2. Loose Neutral on 230V Single-Phase
The Error: In a 230V single-phase setup, T3 and T4 are tied together but the connection is loose or relies on a damaged wire nut instead of a proper crimp or terminal block jumper.
The Result: The motor will hum violently, fail to start, and draw locked-rotor current (LRA) until the thermal overload trips. If the motor lacks thermal protection, the run winding will overheat and short to ground.
The Fix: Use a properly sized, insulated ring terminal to jumper T3 and T4 directly on the terminal block stud, rather than pig-tailing them in the conduit box.
Torque Specifications & Wire Gauge Sizing
Proper termination is just as critical as the schematic itself. Vibration from motor operation will loosen undertorqued connections, leading to arcing and terminal block melting.
Terminal Block Torque Values
- #14 to #10 AWG: 12 to 15 in-lbs
- #8 to #6 AWG: 25 to 30 in-lbs
- #4 to #2 AWG: 45 to 50 in-lbs
Always use a calibrated inch-pound torque screwdriver. Do not guess using a standard nut driver.
Conductor Sizing per NEC Standards
According to the NFPA 70 (National Electrical Code), motor branch circuit conductors must be sized at 125% of the motor's Full Load Amps (FLA) as listed on the nameplate, not the standard NEC tables. Furthermore, adherence to the NEMA MG-1 Motors and Generators Standard ensures compatibility with across-the-line starters.
| Motor Rating | Voltage | Nameplate FLA | 125% Calculation | Minimum AWG Size |
|---|---|---|---|---|
| 1.5 HP 1-Ph | 230V | 10.0A | 12.5A | #14 AWG |
| 5.0 HP 3-Ph | 460V | 7.6A | 9.5A | #14 AWG |
| 5.0 HP 1-Ph | 230V | 28.0A | 35.0A | #8 AWG |
Final Commissioning Checklist
- Verify Supply Voltage: Use a True-RMS multimeter to confirm L1-L2 voltage matches the selected nameplate tap within 10%.
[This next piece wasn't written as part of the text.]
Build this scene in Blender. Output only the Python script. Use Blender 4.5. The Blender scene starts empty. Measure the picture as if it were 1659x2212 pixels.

- Check Rotation: For 3-phase Marathon motors, bump the starter to verify shaft rotation matches the driven equipment requirement. Swap any two phase leads (e.g., T1 and T2) to reverse rotation.
- Measure Amp Draw: Use a clamp meter on each phase under loaded conditions. The current should not exceed the nameplate Service Factor Amps (SFA). For a 1.15 SF motor, the maximum allowable continuous current is the FLA multiplied by 1.15.
- Secure Conduit Box: Ensure the conduit box lid gasket is seated properly to maintain the motor's IP55 or NEMA 12 ingress protection rating, preventing moisture from corroding the terminal block over time.
By strictly adhering to the marathon electric motor wiring schematic and applying these precision termination practices, you ensure maximum efficiency, thermal stability, and operational lifespan for your Regal Rexnord equipment.